[AstroNet] About WISE

Maciej Soltynski Maciej at telkomsa.net
Fri Dec 18 05:36:03 SAST 2009


The Wide-Field Infrared Survey Explorer (WISE) is a NASA-funded infrared-wavelength astronomical space telescope which was launched on 14 December 2009. The Earth-orbiting satellite carries a 40 cm (16 inch) diameter infrared-sensitive telescope, which will survey the entire sky over the course of six months through images made in the 3 to 25 ?m wavelength range. The telescope's image detectors are designed to make the survey at least 1 000 times more sensitive to infrared sky features than the sky surveys of previous major infrared space survey telescopes such as the Infrared Astronomical Satellite (IRAS), AKARI and COBE. The WISE telescope and detectors are kept very cold (below 15° Centigrade above absolute zero) by a cryostat filled with solid hydrogen.

 

The complete mission will create images of 99% of the sky, with at least eight images made of each position on the sky in order to increase accuracy.
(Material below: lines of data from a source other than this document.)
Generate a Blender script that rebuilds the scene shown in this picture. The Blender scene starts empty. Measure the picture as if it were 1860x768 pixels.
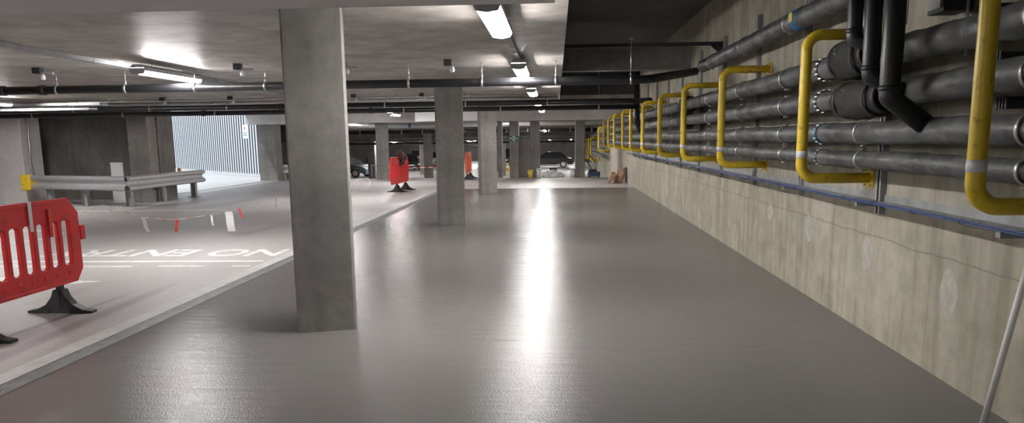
import bpy, bmesh, math, random
from mathutils import Vector, Matrix, noise
PI = math.pi
random.seed(7)
C = bpy.context.scene.collection
SC = bpy.context.scene

# ------------------------------------------------------------------ camera
cam = bpy.data.cameras.new('camera')
cam.sensor_width = 36.0
cam.lens = 1300.0 / 1860.0 * 36.0
cam.shift_y = 68.0 / 1860.0
cam.clip_start = 0.05
cam.clip_end = 400
cam_o = bpy.data.objects.new('camera', cam)
C.objects.link(cam_o)
cam_o.matrix_world = Matrix(((0.99807, 0.003565, 0.061971, 0.0),
                             (0.060704, 0.152518, -0.986435, 0.0),
                             (-0.012968, 0.988294, 0.152007, 1.55),
                             (0, 0, 0, 1)))
SC.camera = cam_o

# ------------------------------------------------------------------ view, world, sun
SC.view_settings.view_transform = 'Standard'
SC.view_settings.look = 'None'
SC.view_settings.gamma = 1.0
SC.view_settings.use_curve_mapping = False
SC.view_settings.exposure = 0.12
SC.cycles.use_denoising = True
SC.cycles.max_bounces = 8
SC.cycles.diffuse_bounces = 6
SC.cycles.sample_clamp_indirect = 6.0
LIGHT = 135.0          # radiance of the batten diffusers
SKY = 1.4
SUN = 1.6
w = bpy.data.worlds.new('World')
SC.world = w
w.use_nodes = True
bg = w.node_tree.nodes['Background']
bg.inputs[0].default_value = (0.80, 0.89, 1.0, 1)
bg.inputs[1].default_value = SKY
sun = bpy.data.lights.new('sun', 'SUN')
sun.energy = SUN
sun.angle = 0.03
sun.color = (1.0, 0.97, 0.92)
sun_o = bpy.data.objects.new('sun', sun)
C.objects.link(sun_o)
sun_o.location = (-30, 20, 30)
sun_o.rotation_euler = (math.radians(28), math.radians(-22), 0)

# ------------------------------------------------------------------ materials
def mat(name, col, rough=0.6, metal=0.0, spec=0.5):
    m = bpy.data.materials.new(name)
    m.use_nodes = True
    b = m.node_tree.nodes['Principled BSDF']
    b.inputs['Base Color'].default_value = (*col, 1)
    b.inputs['Roughness'].default_value = rough
    b.inputs['Metallic'].default_value = metal
    b.inputs['Specular IOR Level'].default_value = spec
    return m

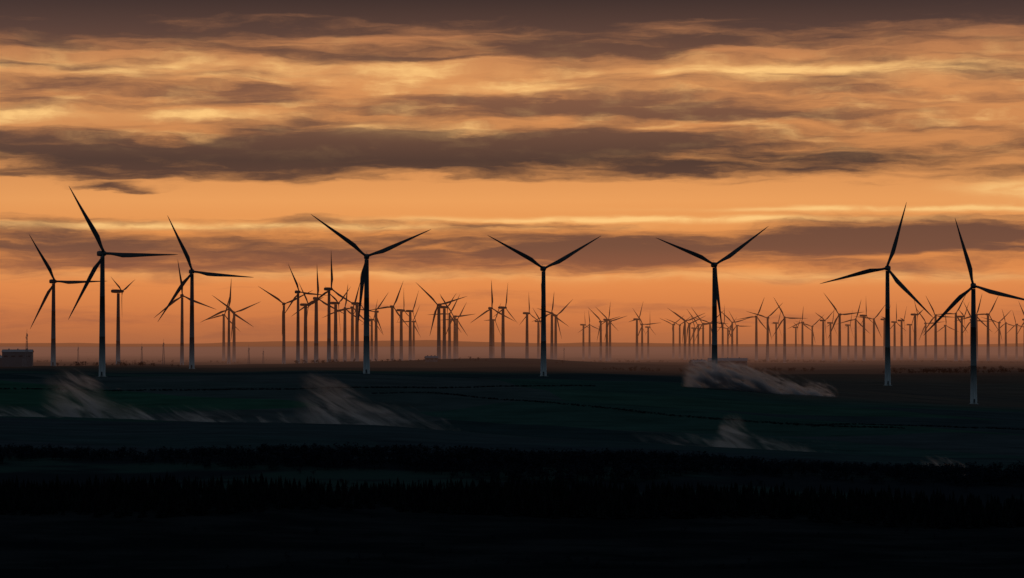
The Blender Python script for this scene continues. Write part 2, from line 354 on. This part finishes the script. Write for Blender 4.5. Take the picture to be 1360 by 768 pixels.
for bmr,d,hz,R_,yaw,ph in MAIN:
    x=bmr/1000*d; gz=H1(x,d); h=hz-gz-2.1
    e=bpy.data.objects.new('wind_turbine',None); col.objects.link(e); e.empty_display_size=5; e.location=(x,d,gz)
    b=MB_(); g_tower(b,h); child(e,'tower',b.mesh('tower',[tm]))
    b=MB_(); n=20; b.rings([[(r*math.cos(6.2832*i/n),r*math.sin(6.2832*i/n),z) for i in range(n)] for z,r in ((-2.5,4.0),(.1,4.0),(.2,3.8))]); child(e,'foundation',b.mesh('foundation',[conc],False))
    b=MB_(); b.box((0,-2.62,2.6),(1.1,.12,2.3)); b.box((0,-3.1,1.3),(1.5,1.1,.12)); 
    for k in range(4): b.box((0,-3.7-.28*k,1.05-.25*k),(1.2,.26,.06))
    child(e,'door_and_steps',b.mesh('door_and_steps',[MB],False))
    y=math.radians(yaw)
    top=bpy.data.objects.new('nacelle_mount',None); col.objects.link(top); top.parent=e; top.location=(0,0,h+2.1); top.rotation_euler=(0,0,y)
    b=MB_(); g_nacelle(b); child(top,'nacelle',b.mesh('nacelle',[MB]))
    b=MB_(); g_hub(b); child(top,'hub',b.mesh('hub',[MB]))
    for k in range(3):
        b=MB_(); g_blade(b,R_,math.radians(ph+120*k)); child(top,f'blade_{k+1}',b.mesh('blade',[MB]))
var=[]
for k in range(16):
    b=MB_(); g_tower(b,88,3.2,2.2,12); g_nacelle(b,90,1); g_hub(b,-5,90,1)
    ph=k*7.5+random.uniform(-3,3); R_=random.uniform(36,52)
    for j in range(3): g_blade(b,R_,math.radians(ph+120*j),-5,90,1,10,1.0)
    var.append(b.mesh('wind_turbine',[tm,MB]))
FAR=[(-99.7,6000),(-96.1,5400),(-71.4,4000),(-67.7,3850),(-61,4200),(-57.8,4600),(-55.2,4900),(-53.6,4400),(-47,5000),(-48.5,5800),
 (-41.4,4600),(-38.3,5000),(-35.2,5250),(-34,6600),
 (-25.3,4100),(-23.4,4500),(-21.6,5300),(-19.8,5900),(-19,6500),
 (-7.3,5000),(-3.1,4700),(-6.5,6400),(5.2,4900),(9.1,6600),(13.8,5300),(15.1,5900),
 (24.7,7200),(26.8,7600),(30.7,6300),(32.8,5900),(33.9,6700),(43.2,6700),(45,6900),(47.1,7600)]
b_=55.8
while b_<79: FAR.append((b_,random.uniform(5900,8000))); b_+=random.uniform(1.4,2.6)
b_=84.5
while b_<178: FAR.append((b_,random.uniform(5200,7700))); b_+=random.uniform(1.7,4.0)
for _ in range(26): FAR.append((random.uniform(180,300),random.uniform(5400,8300)))
for _ in range(10): FAR.append((random.uniform(-300,-185),random.uniform(4000,6500)))
for bmr,d in FAR:
    x=bmr/1000*d; o=bpy.data.objects.new('wind_turbine',random.choice(var)); col.objects.link(o)
    s=random.uniform(.93,1.06); o.scale=(s,s,s); o.location=(x,d,H1(x,d)-.3); o.rotation_euler=(0,0,math.radians(random.choice([random.uniform(-30,30),random.uniform(45,72)])))
# ---------------------------------------------------------------- buildings and masts
wm,W_,wb_=pbr('corrugated_cladding',.7)
wc=W_.n('ShaderNodeTexCoord').outputs['Object']; wav=W_.n('ShaderNodeTexWave'); wav.inputs['Scale'].default_value=2.5; W_.link(wc,wav.inputs['Vector'])
W_.link(W_.mix(W_.m('MULTIPLY',wav.outputs['Fac'],.5),(.09,.10,.11,1),(.13,.135,.14,1)),wb_.inputs['Base Color'])
rm,R2,rb2=pbr('metal_roof',.6); R2.link(R2.ramp(R2.noise(R2.n('ShaderNodeTexCoord').outputs['Object'],.5,4),[(.3,(.10,.11,.12,1)),(.7,(.16,.17,.18,1))]),rb2.inputs['Base Color'])
gl,_,glb=pbr('dark_glass',.15); glb.inputs['Base Color'].default_value=(.02,.025,.03,1)
def shed(name,x,y,L_,Wd,h,rise,rot):
    e=bpy.data.objects.new(name,None); col.objects.link(e); e.location=(x,y,H1(x,y)-.3); e.rotation_euler=(0,0,math.radians(rot))
    b=MB_(); b.box((0,0,h/2),(L_,Wd,h)); 
    k=len(b.V)
    for sx in (-1,1): b.V+= [(sx*L_/2,-Wd/2,h),(sx*L_/2,Wd/2,h),(sx*L_/2,0,h+rise)]; 
    b.F+=[(k,k+2,k+1),(k+3,k+4,k+5)]; b.M+=[0,0]
    child(e,'walls',b.mesh('walls',[wm],False))
    b=MB_(); o_=.5
    for s_ in (-1,1):
        b.rings([[(-L_/2-o_,s_*(Wd/2+o_),h-.12),(L_/2+o_,s_*(Wd/2+o_),h-.12),(L_/2+o_,0,h+rise+.05),(-L_/2-o_,0,h+rise+.05)],
                 [(-L_/2-o_,s_*(Wd/2+o_),h+.15),(L_/2+o_,s_*(Wd/2+o_),h+.15),(L_/2+o_,0,h+rise+.32),(-L_/2-o_,0,h+rise+.32)]])
    child(e,'roof',b.mesh('roof',[rm],False))
    b=MB_(); n=max(3,int(L_/7))
    for i in range(n): b.box((-L_/2+L_*(i+.5)/n,-Wd/2-.03,h*.72),(L_/n*.5,.12,1.2))
    child(e,'windows',b.mesh('windows',[gl],False))
    b=MB_(); b.box((L_*.25,-Wd/2-.04,h*.28),(4.5,.14,h*.55)); b.box((-L_*.3,-Wd/2-.04,1.2),(1.2,.14,2.3)); child(e,'doors',b.mesh('doors',[rm],False))
    b=MB_()
    for i in range(3): b.box((-L_*.3+i*L_*.3,Wd*.1,h+rise+.4),(1.3,1.3,1.4))
    child(e,'roof_vents',b.mesh('roof_vents',[rm],False))
shed('warehouse',-470,2750,28,22,14,2.2,6)
shed('warehouse',-500,2790,20,16,9,2.0,-4)
shed('farm_shed',255,3420,46,18,8,3,-5)
shed('farm_shed',222,3450,18,14,6,2.5,20)
shed('farm_shed',-92,3300,14,9,4.5,2,10)
def mast(x,y,h):
    b=MB_(); w0,w1=1.3,.35
    def strut(p,q,r=.11):
        p=np.array(p,float);q=np.array(q,float);d=q-p;d/=np.linalg.norm(d);u=np.cross(d,(0.3,.9,.2));u/=np.linalg.norm(u);v=np.cross(d,u)
        b.rings([[tuple(c_+r*(u*math.cos(a)+v*math.sin(a))) for a in (0,1.57,3.14,4.71)] for c_ in (p,q)])
    cr=lambda k,z:((1,1,-1,-1)[k%4]*(w0+(w1-w0)*z/h),(1,-1,-1,1)[k%4]*(w0+(w1-w0)*z/h),z)
    n=10
    for k in range(4):
        strut(cr(k,0),cr(k,h),.16)
        for i in range(n): strut(cr(k,h*i/n),cr(k+1,h*(i+1)/n),.08); strut(cr(k,h*(i+1)/n),cr(k+1,h*(i+1)/n),.07)
    strut((0,0,h),(0,0,h+4),.1); b.box((.6,-.6,h-2),(.7,.4,2)); b.box((-.7,-.5,h-4),(.6,.3,1.8))
    o=bpy.data.objects.new('lattice_mast',b.mesh('lattice_mast',[rm],False)); col.objects.link(o); o.location=(x,y,H1(x,y)-.3)
mast(-458,2730,32)
for bm_,d,h in ((-120.5,3300,26),(-91,3500,22),(-128,3600,24),(-150,3900,26),(-86,3900,22),(-60,5200,30),(18,4800,26),(88,4700,30)): mast(bm_/1000*d,d,h)
# ---------------------------------------------------------------- haze
def volmat(name):
    m=bpy.data.materials.new(name); m.use_nodes=True; m.node_tree.nodes.clear(); return m,NT(m.node_tree)
def haze(name,x0,x1,y0,y1,z0,z1,dens,J):
    m,P=volmat(name+'_air'); ab=P.n('ShaderNodeVolumeAbsorption'); ab.inputs['Color'].default_value=(0,0,0,1); ab.inputs['Density'].default_value=dens
    em=P.n('ShaderNodeEmission'); em.inputs[0].default_value=J; em.inputs[1].default_value=dens  # added glow stands in for sky light scattered by the haze
    ad=P.n('ShaderNodeAddShader'); P.link(ab.outputs[0],ad.inputs[0]); P.link(em.outputs[0],ad.inputs[1])
    o_=P.n('ShaderNodeOutputMaterial'); P.link(ad.outputs[0],o_.inputs['Volume'])
    try: m.cycles.homogeneous_volume=True
    except: pass
    b=MB_(); b.box(((x0+x1)/2,(y0+y1)/2,(z0+z1)/2),(x1-x0,y1-y0,z1-z0))
    o=bpy.data.objects.new(name,b.mesh(name,[m],False)); col.objects.link(o)
haze('haze',-16000,16000,2450,24000,-80,60,.52e-4,lin((176,106,68)))
haze('ground_mist',-15000,15000,2700,23000,-79,2,1.3e-4,lin((98,75,68)))
# ---------------------------------------------------------------- steam plumes
def plume(x0,x1,y,z0,z1,hh,dep,dens,seed,prof,scale=.11,lo=.38,hi=.68,fade=.6):
    m,P=volmat('steam'); L_=x1-x0; Hb=hh*1.5; ang=math.atan2(z1-z0,L_)
    o3=P.n('ShaderNodeTexCoord').outputs['Object']; s3=P.n('ShaderNodeSeparateXYZ'); P.link(o3,s3.inputs[0])
    u=P.m('SUBTRACT',.5,s3.outputs[0]); z=P.m('ADD',s3.outputs[2],.5); v=s3.outputs[1]
    X=P.m('MULTIPLY',s3.outputs[0],L_); Zm=P.m('MULTIPLY',z,Hb); Ym=P.m('MULTIPLY',v,dep)
    vec=P.xyz(P.m('MULTIPLY_ADD',Zm,1.1,P.m('MULTIPLY',X,.65)),P.m('MULTIPLY_ADD',Ym,.6,seed*13.0),P.m('MULTIPLY',Zm,.7))
    n=P.noise(vec,scale,6,.66,.9)
    q=P.n('ShaderNodeFloatCurve'); P.link(u,q.inputs['Value']); cv=q.mapping.curves[0]
    cv.points[0].location=prof[0]; cv.points[1].location=prof[-1]
    for pnt in prof[1:-1]: cv.points.new(*pnt)
    q.mapping.update()
    hgt=P.m('ADD',q.outputs[0],P.m('MULTIPLY',P.m('SUBTRACT',n,.5),1.3))
    env=P.ss(P.m('SUBTRACT',hgt,P.m('MULTIPLY',z,1.1)),-.12,.75)
    env=P.m('MULTIPLY',env,P.ss(u,0.0,.06)); env=P.m('MULTIPLY',env,P.ss(u,1.0,fade))
    env=P.m('MULTIPLY',env,P.ss(z,1.0,.7))
    env=P.m('MULTIPLY',env,P.ss(P.m('ABSOLUTE',v),.5,.15))
    de=P.m('MULTIPLY',P.m('MULTIPLY',env,P.ss(n,lo,hi)),dens)
    sc=P.n('ShaderNodeVolumeScatter'); sc.inputs['Color'].default_value=(.98,.88,.78,1); sc.inputs['Anisotropy'].default_value=.72; P.link(de,sc.inputs['Density'])
    o_=P.n('ShaderNodeOutputMaterial'); P.link(sc.outputs[0],o_.inputs['Volume'])
    b=MB_(); b.box((0,0,0),(1,1,1)); o=bpy.data.objects.new('steam_plume',b.mesh('steam_plume',[m],False)); col.objects.link(o)
    o.scale=(L_,dep,Hb); o.rotation_euler=(0,-ang,0); o.location=((x0+x1)/2,y,(z0+z1)/2+Hb/2-2)
plume(-400,-296,1925,-42,-44.5,10,16,.24,1,[(0,.12),(.3,.35),(.6,.7),(1,.8)])
plume(-315,-140,1918,-43,-49.5,24,18,.22,2,[(0,.06),(.3,.12),(.6,.17),(.72,.35),(.85,.95),(1,.75)],fade=.8)
plume(-145,-24,1885,-48.5,-55.5,27,18,.19,3,[(0,.06),(.25,.18),(.5,.38),(.75,.75),(.9,.9),(1,.7)],fade=.7)
plume(122,238,2095,-28,-35.5,18,16,.8,4,[(0,.12),(.15,.3),(.4,.5),(.75,.85),(1,.85)],.2,.36,.56,.78)
plume(66,204,1798,-55.5,-66,17,14,.19,5,[(0,.06),(.2,.16),(.4,.42),(.5,.85),(.58,.22),(1,.2)])
plume(230,270,1640,-69.5,-71,9,8,.4,6,[(0,.1),(.4,.5),(1,.9)],.2)
# ---------------------------------------------------------------- camera
cd=bpy.data.cameras.new('camera'); cam=bpy.data.objects.new('camera',cd); col.objects.link(cam); S.camera=cam
cd.sensor_width=36; cd.lens=36*3840/1360; cd.clip_start=1; cd.clip_end=200000
cam.location=(0,0,0); cam.rotation_euler=(math.radians(90+1.164),0,0)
The spacecraft is in a 525 km, circular, polar, sun-synchronous orbit for its 10 month mission, during which it will take at least 1.5 million images, one every 11 seconds. Each image will cover a 47 arcminute field of view, an area of the sky 3 times larger than the full Moon. 

 

Each picture will have one megapixel at each of four different wavelengths that range from 5 to 35 times longer than the longest waves the human eye can see. Data taken by WISE will be downloaded by radio transmission 4 times per day to computers on the ground which will combine the many images taken by WISE into an atlas covering the entire celestial sphere and a list of all the detected objects. The image library produced will contain data on the local Solar System, the Milky Way Galaxy, and the more distant universe. Among the objects WISE will study are asteroids, cool, dim stars such as brown dwarfs, and the most luminous infrared galaxies.